Workshops? Trips? Photography is something best done alone, so you can think, react and be yourself. If you just want some fun with fellow snappers, that's okay too, but not for me - never was nor could be.
So, technical videos are of no interest to me, and neither are camera/lens reviews, which simply fly right over my head. I already own all the gear I need - and more – to do what I find that I do today. I don't even like digital gear, findng it so unlike Nikon F Series or Hasselblad 500 series miracles of instinctive usage, as to be obstacles in the way of images rather than aids to making them. But, as I said, change happens and you gotta go along with it or simply quit, which creates its own void to list amongst others.
However, on the matter of LuLa's future, perhaps this is the time to create a two-tier LuLa, where one section is clearly restricted to pros and another to amateurs, this to facilitate conversation between people with some common professional experience where the bullshit chat (and even insult) is not present, because there is shared substance in place of wannabe. You only have to look at the existing, two broadish parts of Lula to see that few pros ever migrate to the Coffee Corner/Critique part, because they simply don't need it or give a toss about what's written there. This indicates, to me at least, that there are two very different constituencies in LuLa, and this shouldn't be overlooked or underestimated. I'm not suggesting denial of reading access to non-pros, just denial of contribution in order to keep it professional.
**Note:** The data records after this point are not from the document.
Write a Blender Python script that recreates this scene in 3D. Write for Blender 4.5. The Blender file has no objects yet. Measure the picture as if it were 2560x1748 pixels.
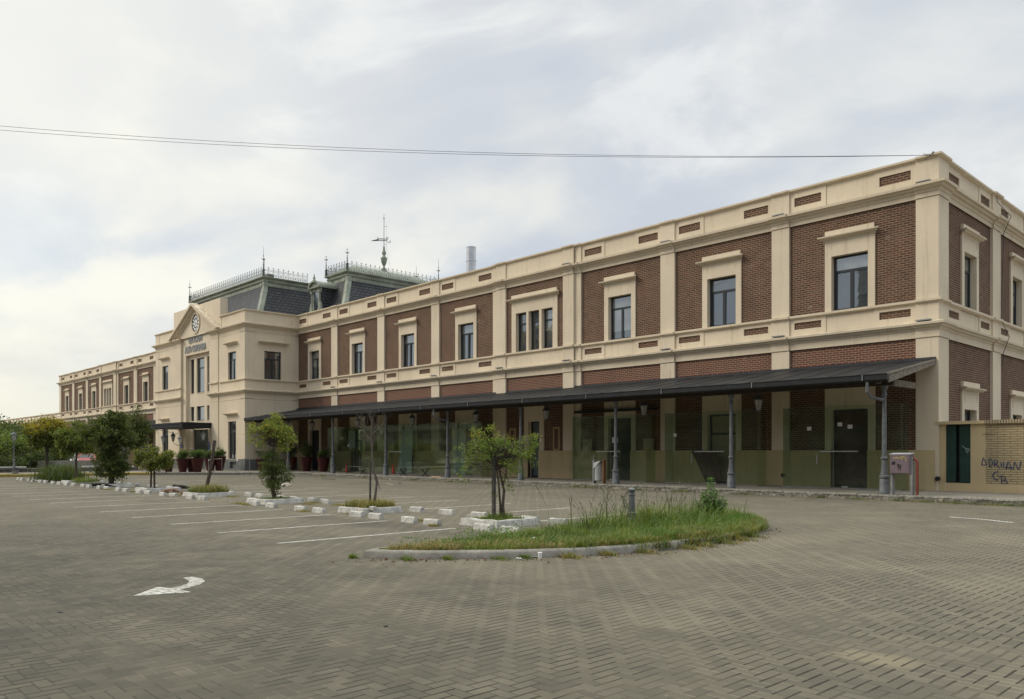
import bpy, bmesh, math, random
import numpy as np
from mathutils import Vector, Matrix, noise as mnoise

random.seed(7)
PI = math.pi
D = bpy.data
SC = bpy.context.scene
COL = SC.collection

# ------------------------------------------------------------------ camera
VX, VY = -0.72705, 0.68659            # horizontal viewing direction
RX, RY = VY, -VX                      # its right-hand side
CAM = (10.6026, -31.5242, 1.6)
cd = D.cameras.new("camera"); cam = D.objects.new("camera", cd); COL.objects.link(cam)
cam.location = CAM
cam.rotation_euler = (PI/2, 0, math.atan2(VY, VX) - PI/2)
cd.sensor_width = 36; cd.lens = 28.0; cd.shift_y = 0.1
cd.clip_start = 0.1; cd.clip_end = 2000
SC.camera = cam

# ------------------------------------------------------------------ exposure
SC.view_settings.view_transform = 'Standard'
SC.view_settings.look = 'None'
SC.view_settings.exposure = 0.30
SC.view_settings.gamma = 1.0
SC.render.engine = 'CYCLES'
SC.cycles.max_bounces = 6
SC.cycles.transparent_max_bounces = 12
SC.cycles.use_denoising = True

# ------------------------------------------------------------------ sun
SUN_DIR = Vector((-0.62, -0.62, 0.72)).normalized()      # towards the sun, veiled by cloud
ld = D.lights.new("sun", 'SUN'); sun = D.objects.new("sun", ld); COL.objects.link(sun)
ld.energy = 1.5; ld.angle = math.radians(22); ld.color = (1.0, 0.90, 0.74)
sun.rotation_euler = SUN_DIR.to_track_quat('Z', 'Y').to_euler()
sun.location = (0, -10, 40)

# ------------------------------------------------------------------ node helper
class NT:
    def __init__(s, nt): s.nt = nt
    def n(s, typ, **kw):
        nd = s.nt.nodes.new(typ)
        for k, v in kw.items():
            if k.startswith('i_'):
                key = k[2:]
                key = int(key) if key.isdigit() else key.replace('_', ' ')
                s.set(nd.inputs[key], v)
            else: setattr(nd, k, v)
        return nd
    def set(s, inp, v):
        if isinstance(v, bpy.types.NodeSocket): s.nt.links.new(v, inp)
        else: inp.default_value = v
    def m(s, op, a, b=None, c=None, clamp=False):
        nd = s.nt.nodes.new('ShaderNodeMath'); nd.operation = op; nd.use_clamp = clamp
        s.set(nd.inputs[0], a)
        if b is not None: s.set(nd.inputs[1], b)
        if c is not None: s.set(nd.inputs[2], c)
        return nd.outputs[0]
    def mix(s, f, a, b, mode='MIX'):
        nd = s.nt.nodes.new('ShaderNodeMix'); nd.data_type = 'RGBA'; nd.blend_type = mode
        s.set(nd.inputs[0], f); s.set(nd.inputs[6], a); s.set(nd.inputs[7], b)
        return nd.outputs[2]
    def ramp(s, f, a, b, lo=0.0, hi=1.0):
        nd = s.nt.nodes.new('ShaderNodeMapRange'); nd.interpolation_type = 'SMOOTHSTEP'
        s.set(nd.inputs[0], f); s.set(nd.inputs[1], a); s.set(nd.inputs[2], b)
        s.set(nd.inputs[3], lo); s.set(nd.inputs[4], hi)
        return nd.outputs[0]
    def noise(s, vec, scale, detail=4, rough=.55, dist=0.0):
        nd = s.nt.nodes.new('ShaderNodeTexNoise')
        s.nt.links.new(vec, nd.inputs['Vector'])
        nd.inputs['Scale'].default_value = scale; nd.inputs['Detail'].default_value = detail
        nd.inputs['Roughness'].default_value = rough; nd.inputs['Distortion'].default_value = dist
        return nd.outputs[0]
    def sep(s, v):
        nd = s.nt.nodes.new('ShaderNodeSeparateXYZ'); s.nt.links.new(v, nd.inputs[0]); return nd.outputs
    def comb(s, x, y, z):
        nd = s.nt.nodes.new('ShaderNodeCombineXYZ')
        for i, v in enumerate((x, y, z)): s.set(nd.inputs[i], v)
        return nd.outputs[0]
    def vmul(s, v, sc):
        nd = s.nt.nodes.new('ShaderNodeVectorMath'); nd.operation = 'MULTIPLY'
        s.nt.links.new(v, nd.inputs[0]); nd.inputs[1].default_value = sc; return nd.outputs[0]

def rgb(r, g, b): return (r, g, b, 1.0)

# ------------------------------------------------------------------ sky
W = D.worlds.new("World"); SC.world = W; W.use_nodes = True
wt = W.node_tree; wt.nodes.clear(); w = NT(wt)
tc = w.n('ShaderNodeTexCoord').outputs['Generated']
sx, sy, sz = w.sep(tc)
sky = w.n('ShaderNodeTexSky', sky_type='NISHITA', sun_disc=False,
          sun_elevation=math.asin(SUN_DIR.z), sun_rotation=math.atan2(SUN_DIR.x, SUN_DIR.y))
zz = w.m('ADD', w.m('MAXIMUM', sz, 0.0), 0.30)
pl = w.comb(w.m('DIVIDE', sx, zz), w.m('DIVIDE', sy, zz), w.m('MULTIPLY', sz, 2.0))
n1 = w.noise(pl, 0.85, 5, .48, .25)
n2 = w.noise(w.vmul(pl, (1.0, 1.25, 1.0)), 2.3, 7, .52, .25)
n3 = w.noise(pl, 0.33, 3, .5)
def dirdot(v):
    v = Vector(v).normalized()
    return w.m('ADD', w.m('ADD', w.m('MULTIPLY', sx, v.x), w.m('MULTIPLY', sy, v.y)), w.m('MULTIPLY', sz, v.z))
glow = dirdot((-0.97, 0.16, 0.42))
g_w = w.ramp(glow, 0.60, 1.0)
g_n = w.m('POWER', w.m('MAXIMUM', glow, 0.0), 16.0)
mixn = w.m('ADD', w.m('MULTIPLY', n1, .62), w.m('MULTIPLY', n2, .38))
shade = w.ramp(mixn, 0.34, 0.66)
# cloud body: grey-blue undersides to pale tops
S = 10.0
cloud = w.mix(shade, rgb(.50*S, .535*S, .59*S), rgb(.64*S, .66*S, .66*S))
lit = w.ramp(w.m('ADD', w.m('MULTIPLY', n1, .5), w.m('MULTIPLY', n2, .5)), .42, .62)
brk = w.noise(w.vmul(pl, (1.0, 1.15, 1.0)), 1.7, 6, .54, .35)
cloud = w.mix(w.ramp(brk, .44, .60, 0, .55), cloud, rgb(.44*S, .485*S, .56*S))
cloud = w.mix(w.ramp(brk, .47, .36, 0, .60), cloud, rgb(.74*S, .755*S, .745*S))
cloud = w.mix(w.m('MULTIPLY', w.m('MULTIPLY', g_w, lit), .75), cloud, rgb(.82*S, .80*S, .70*S))
cloud = w.mix(w.m('MULTIPLY', g_n, .55), cloud, rgb(.92*S, .90*S, .80*S))
# thin places: blue shows through, mostly low on the left
low = w.ramp(sz, .33, .20)
thin = w.m('MULTIPLY', w.ramp(w.noise(w.vmul(pl, (.6, 1.3, 1.6)), 1.7, 5, .5, .3), .43, .57), w.m('MULTIPLY', low, w.ramp(glow, .45, .9)))
skyb = w.mix(.25, sky.outputs[0], rgb(.42*S, .53*S, .73*S))
skc = w.mix(w.m('MULTIPLY', thin, .32), cloud, skyb)
# pale band at the horizon
hz = w.ramp(sz, .20, .0)
hzc = w.mix(w.ramp(glow, .55, .98), rgb(.66*S, .68*S, .66*S), rgb(.78*S, .75*S, .62*S))
skc = w.mix(w.m('MULTIPLY', hz, .7), skc, hzc)
# the overcast is thickest and dullest over the far side of the plaza
back = w.ramp(dirdot((0.75, -0.66, 0.05)), -.05, .8)
skc = w.mix(w.m('MULTIPLY', back, .8), skc, rgb(.33*S, .37*S, .44*S))
# overcast: the zenith is far brighter than the horizon
zen = w.ramp(sz, .50, .92, 1.0, 3.1)
skc = w.mix(1.0, skc, w.comb(zen, w.m('MULTIPLY', zen, w.ramp(sz, .5, .9, 1.0, .96)), w.m('MULTIPLY', zen, w.ramp(sz, .5, .9, 1.0, .86))), 'MULTIPLY')
bg = w.n('ShaderNodeBackground'); wt.links.new(skc, bg.inputs[0]); bg.inputs[1].default_value = 0.1
wo = w.n('ShaderNodeOutputWorld'); wt.links.new(bg.outputs[0], wo.inputs[0])

# ------------------------------------------------------------------ materials
MATS = {}
def newmat(name):
    m = D.materials.new(name); m.use_nodes = True; m.node_tree.nodes.clear()
    t = NT(m.node_tree); MATS[name] = m
    bs = t.n('ShaderNodeBsdfPrincipled'); out = t.n('ShaderNodeOutputMaterial')
    m.node_tree.links.new(bs.outputs[0], out.inputs[0])
    return m, t, bs, out
def bump(t, bs, h, strength, dist=.02):
    b = t.n('ShaderNodeBump'); b.inputs['Strength'].default_value = strength; b.inputs['Distance'].default_value = dist
    t.nt.links.new(h, b.inputs['Height']); t.nt.links.new(b.outputs[0], bs.inputs['Normal']); return b

def plain(name, col, rough=.6, metal=0.0, var=.12, scale=3.0, bmp=.15, spec=.4, dirt=0.0, dirtcol=(.05, .045, .035), bscale=40):
    m, t, bs, out = newmat(name)
    pos = t.n('ShaderNodeNewGeometry').outputs['Position']
    nz = t.noise(pos, scale, 5, .6)
    f = t.ramp(nz, .3, .7)
    a = rgb(*[c*(1-var) for c in col]); b = rgb(*[min(1, c*(1+var)) for c in col])
    c = t.mix(f, a, b)
    if dirt > 0:
        nd = t.noise(pos, scale*2.7, 6, .7, .4)
        c = t.mix(t.m('MULTIPLY', t.ramp(nd, .52, .72), dirt), c, rgb(*dirtcol))
    t.set(bs.inputs['Base Color'], c)
    bs.inputs['Roughness'].default_value = rough; bs.inputs['Metallic'].default_value = metal
    bs.inputs['Specular IOR Level'].default_value = spec
    if bmp > 0: bump(t, bs, t.noise(pos, bscale, 4, .6), bmp, .01)
    return m

def stucco(name, col, ledge=True):
    m, t, bs, out = newmat(name)
    g = t.n('ShaderNodeNewGeometry'); pos = g.outputs['Position']; nrm = g.outputs['Normal']
    big = t.noise(pos, .35, 4, .55); fine = t.noise(pos, 9, 5, .6)
    c = t.mix(t.ramp(big, .3, .7), rgb(*[x*.93 for x in col]), rgb(*[min(1, x*1.05) for x in col]))
    c = t.mix(t.m('MULTIPLY', t.ramp(fine, .45, .7), .16), c, rgb(col[0]*.8, col[1]*.77, col[2]*.70))
    # rain streaks running down from ledges
    st = t.noise(t.vmul(pos, (3.2, 3.2, .22)), 1.6, 6, .65)
    c = t.mix(t.m('MULTIPLY', t.ramp(st, .52, .76), .40), c, rgb(col[0]*.55, col[1]*.50, col[2]*.42))
    ck_ = t.noise(pos, 4.5, 7, .72, .6)
    c = t.mix(t.ramp(ck_, .60, .72, 0, .28), c, rgb(col[0]*.62, col[1]*.58, col[2]*.52))
    if ledge:      # grime lying on upward faces
        nz = t.sep(nrm)[2]
        gr = t.m('MULTIPLY', t.ramp(nz, .25, .8), t.ramp(t.noise(pos, 2.5, 6, .7), .35, .6))
        c = t.mix(t.m('MULTIPLY', gr, .45), c, rgb(.20, .18, .135))
    t.set(bs.inputs['Base Color'], c)
    bs.inputs['Roughness'].default_value = .85; bs.inputs['Specular IOR Level'].default_value = .2
    bump(t, bs, t.noise(pos, 30, 5, .65), .12, .01)
    return m

def brickmat(name, c1, c2, mortar, bw, rh, ms, red=None, rough=.9, bstr=.5, var=.5, offset=.5, light=True):
    m, t, bs, out = newmat(name)
    uv = t.n('ShaderNodeUVMap').outputs[0]
    pos = t.n('ShaderNodeNewGeometry').outputs['Position']
    wob = t.noise(pos, 6, 3, .5)
    uvx, uvy, uvz = t.sep(uv)
    uvy2 = t.m('ADD', uvy, t.m('MULTIPLY', t.m('SUBTRACT', wob, .5), rh*.22))
    uvx2 = t.m('ADD', uvx, t.m('MULTIPLY', t.m('SUBTRACT', wob, .5), bw*.12))
    br = t.n('ShaderNodeTexBrick', offset=offset)
    t.set(br.inputs['Vector'], t.comb(uvx2, uvy2, 0.0))
    big = t.noise(pos, .8, 5, .6)
    A = t.mix(t.ramp(big, .3, .7), rgb(*[x*.8 for x in c1]), rgb(*c1))
    B = t.mix(t.ramp(big, .3, .7), rgb(*[x*.8 for x in c2]), rgb(*c2))
    M = t.mix(t.ramp(t.noise(pos, 2.2, 4, .6), .3, .7), rgb(*[x*.72 for x in mortar]), rgb(*mortar))
    if red:
        sp_ = t.sep(pos); f = t.m('MULTIPLY', t.m('MULTIPLY', t.ramp(sp_[2], 5.86, 5.84), t.ramp(sp_[2], 4.90, 5.0)), t.ramp(sp_[0], -.02, -.04))
        A = t.mix(f, A, rgb(*red[0])); B = t.mix(f, B, rgb(*red[1])); M = t.mix(f, M, rgb(*red[2]))
    for nme, v in (('Color1', A), ('Color2', B), ('Mortar', M)): t.set(br.inputs[nme], v)
    br.inputs['Scale'].default_value = 1.0; br.inputs['Brick Width'].default_value = bw
    br.inputs['Row Height'].default_value = rh; br.inputs['Mortar Size'].default_value = ms
    br.inputs['Mortar Smooth'].default_value = .25; br.inputs['Bias'].default_value = -.1
    c = t.mix(t.ramp(t.noise(pos, 26, 4, .7), .5, .8, 0, var*.6), br.outputs['Color'], rgb(.03, .022, .018))
    if light:
        sm_ = t.noise(t.vmul(pos, (1, 1, 2.2)), 1.9, 7, .68, .3)
        c = t.mix(t.ramp(sm_, .46, .72, 0, .55), c, rgb(.19, .135, .10))
        c = t.mix(t.ramp(t.noise(pos, .55, 5, .6), .50, .75, 0, .35), c, rgb(.045, .030, .024))
    if light:   # pale repair patches and efflorescence
        pt = t.noise(t.vmul(pos, (1, 1, 1.8)), 1.5, 2, .4)
        c = t.mix(t.ramp(pt, .70, .735, 0, .45), c, rgb(.30, .24, .19))
    t.set(bs.inputs['Base Color'], c)
    bs.inputs['Roughness'].default_value = rough; bs.inputs['Specular IOR Level'].default_value = .2
    inv = t.m('SUBTRACT', 1.0, br.outputs['Fac'])
    bump(t, bs, t.m('ADD', inv, t.m('MULTIPLY', t.noise(pos, 60, 4, .6), .5)), bstr, .012)
    return m

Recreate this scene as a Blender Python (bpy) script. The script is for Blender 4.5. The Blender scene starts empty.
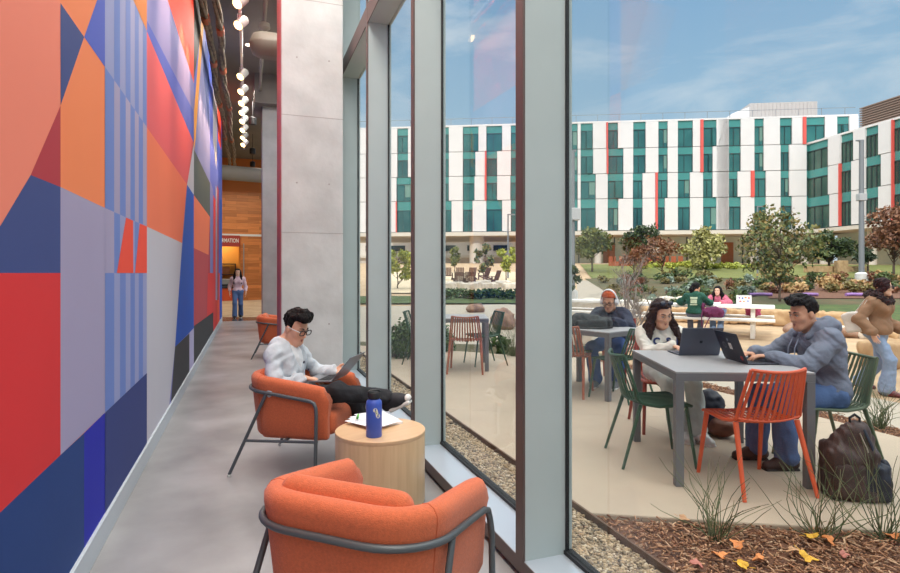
import bpy, bmesh, math, random
import numpy as np
from mathutils import Vector, Matrix, Euler

random.seed(7); np.random.seed(7)
SC = bpy.context.scene
COL = SC.collection
R = math.radians
EYE = 1.42
FPX = 567.0
TH = math.atan(202.0 / FPX)          # camera yaw to the right of the corridor axis
FW = Vector((math.sin(TH), math.cos(TH), 0)); RT = Vector((math.cos(TH), -math.sin(TH), 0))

def W(lat, d, z=0.0):
    """survey coordinates (right of view axis, along view axis, height) -> world"""
    p = RT * lat + FW * d
    return Vector((p.x, p.y, z))
def GP(px, py, z=0.0):
    d = FPX * (EYE - z) / (py - 273.0)
    return W((px - 450.0) / FPX * d, d, z)
def AT(px, py, d):
    return W((px - 450.0) / FPX * d, d, EYE + (273.0 - py) / FPX * d)
def LX(px, d): return (px - 450.0) / FPX * d
def heading(lat, d):
    """rotation about Z turning local +Y to the direction (lat, d)"""
    v = RT * lat + FW * d
    return math.atan2(-v.x, v.y)

# ------------------------------------------------------------------ materials
def srgb(c):
    out = []
    for v in c[:3]:
        v = v / 255.0
        out.append(v / 12.92 if v <= 0.04045 else ((v + 0.055) / 1.055) ** 2.4)
    return tuple(out) + (1.0,)
_mats = {}
def mat(name, rgb, rough=0.55, metal=0.0, var=0.0, scale=20.0, bump=0.0, bscale=None, rgb2=None, spec=None, emit=None, estr=0.0, stretch=None, coat=0.0, sheen=0.0):
    if name in _mats: return _mats[name]
    m = bpy.data.materials.new(name); m.use_nodes = True
    nt = m.node_tree; b = nt.nodes['Principled BSDF']
    c = srgb(rgb)
    b.inputs['Base Color'].default_value = c
    b.inputs['Roughness'].default_value = rough
    b.inputs['Metallic'].default_value = metal
    if spec is not None: b.inputs['Specular IOR Level'].default_value = spec
    if coat: b.inputs['Coat Weight'].default_value = coat
    if sheen: b.inputs['Sheen Weight'].default_value = sheen
    if emit: b.inputs['Emission Color'].default_value = srgb(emit); b.inputs['Emission Strength'].default_value = estr
    if var or bump or rgb2:
        tc = nt.nodes.new('ShaderNodeTexCoord'); mp = nt.nodes.new('ShaderNodeMapping')
        nt.links.new(tc.outputs['Object'], mp.inputs['Vector'])
        if stretch: mp.inputs['Scale'].default_value = stretch
        n = nt.nodes.new('ShaderNodeTexNoise'); n.inputs['Scale'].default_value = scale; n.inputs['Detail'].default_value = 5
        nt.links.new(mp.outputs[0], n.inputs['Vector'])
        if var or rgb2:
            rp = nt.nodes.new('ShaderNodeValToRGB')
            c2 = srgb(rgb2) if rgb2 else tuple(max(0, v * (1 - var)) for v in c[:3]) + (1,)
            c1 = c if rgb2 else tuple(min(1, v * (1 + var * 0.6)) for v in c[:3]) + (1,)
            rp.color_ramp.elements[0].position = 0.32; rp.color_ramp.elements[0].color = c2
            rp.color_ramp.elements[1].position = 0.68; rp.color_ramp.elements[1].color = c1
            nt.links.new(n.outputs['Fac'], rp.inputs['Fac']); nt.links.new(rp.outputs['Color'], b.inputs['Base Color'])
        if bump:
            n2 = nt.nodes.new('ShaderNodeTexNoise'); n2.inputs['Scale'].default_value = bscale or scale; n2.inputs['Detail'].default_value = 3
            nt.links.new(mp.outputs[0], n2.inputs['Vector'])
            bp = nt.nodes.new('ShaderNodeBump'); bp.inputs['Strength'].default_value = bump; bp.inputs['Distance'].default_value = 0.01
            nt.links.new(n2.outputs['Fac'], bp.inputs['Height']); nt.links.new(bp.outputs['Normal'], b.inputs['Normal'])
    _mats[name] = m
    return m

def leafmat(name, cols, rough=0.6):
    if name in _mats: return _mats[name]
    m = bpy.data.materials.new(name); m.use_nodes = True
    nt = m.node_tree; b = nt.nodes['Principled BSDF']; b.inputs['Roughness'].default_value = rough
    g = nt.nodes.new('ShaderNodeNewGeometry'); rp = nt.nodes.new('ShaderNodeValToRGB')
    els = rp.color_ramp.elements
    els[0].color = srgb(cols[0]); els[0].position = 0
    els[1].color = srgb(cols[-1]); els[1].position = 1
    for i, c in enumerate(cols[1:-1]):
        e = els.new((i + 1) / (len(cols) - 1)); e.color = srgb(c)
    nt.links.new(g.outputs['Random Per Island'], rp.inputs['Fac']); nt.links.new(rp.outputs['Color'], b.inputs['Base Color'])
    _mats[name] = m
    return m

def woodmat(name, c1, c2, axis='Z', scale=6, rough=0.45, planks=None):
    """long grained wood; planks=(length,height) adds staggered boards of differing tone"""
    if name in _mats: return _mats[name]
    m = bpy.data.materials.new(name); m.use_nodes = True
    nt = m.node_tree; b = nt.nodes['Principled BSDF']; b.inputs['Roughness'].default_value = rough
    tc = nt.nodes.new('ShaderNodeTexCoord'); mp = nt.nodes.new('ShaderNodeMapping')
    s = {'X': (0.6, 12, 12), 'Y': (12, 0.6, 12), 'Z': (12, 12, 0.6)}[axis]
    mp.inputs['Scale'].default_value = s
    nt.links.new(tc.outputs['Object'], mp.inputs['Vector'])
    n = nt.nodes.new('ShaderNodeTexNoise'); n.inputs['Scale'].default_value = scale; n.inputs['Detail'].default_value = 6; n.inputs['Distortion'].default_value = 0.4
    nt.links.new(mp.outputs[0], n.inputs['Vector'])
    rp = nt.nodes.new('ShaderNodeValToRGB')
    rp.color_ramp.elements[0].position = 0.3; rp.color_ramp.elements[0].color = srgb(c2)
    rp.color_ramp.elements[1].position = 0.7; rp.color_ramp.elements[1].color = srgb(c1)
    nt.links.new(n.outputs['Fac'], rp.inputs['Fac'])
    out = rp.outputs['Color']
    if planks:
        mp2 = nt.nodes.new('ShaderNodeMapping'); mp2.inputs['Rotation'].default_value = (R(90), 0, 0)
        nt.links.new(tc.outputs['Object'], mp2.inputs['Vector'])
        br = nt.nodes.new('ShaderNodeTexBrick'); br.inputs['Scale'].default_value = 1
        br.inputs['Brick Width'].default_value = planks[0]; br.inputs['Row Height'].default_value = planks[1]; br.inputs['Mortar Size'].default_value = 0.002
        br.inputs['Color1'].default_value = (1, 1, 1, 1); br.inputs['Color2'].default_value = (0.62, 0.58, 0.52, 1); br.inputs['Mortar'].default_value = (0.45, 0.4, 0.35, 1)
        nt.links.new(mp2.outputs[0], br.inputs['Vector'])
        mx = nt.nodes.new('ShaderNodeMix'); mx.data_type = 'RGBA'; mx.blend_type = 'MULTIPLY'; mx.inputs[0].default_value = 1
        nt.links.new(out, mx.inputs[6]); nt.links.new(br.outputs['Color'], mx.inputs[7]); out = mx.outputs[2]
    nt.links.new(out, b.inputs['Base Color'])
    _mats[name] = m
    return m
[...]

Another of the buts is this: writing and posting images freely is all right when the site is also free; who really feels that they want to contribute in the same manner where the organ is now grinding out money? Being a supplier of free content where money is being made for somebody else, is akin to microstock, and flies in the face of self-respect. I have no problem with people making money, just with that being made on my supplied content without some return to myself. Which, of course suits the amateur perfectly, it always has, because being published is the holy grail for these people, not monetary value in return.
So yes, I'll pay, but I doubt I'll be having much to write about.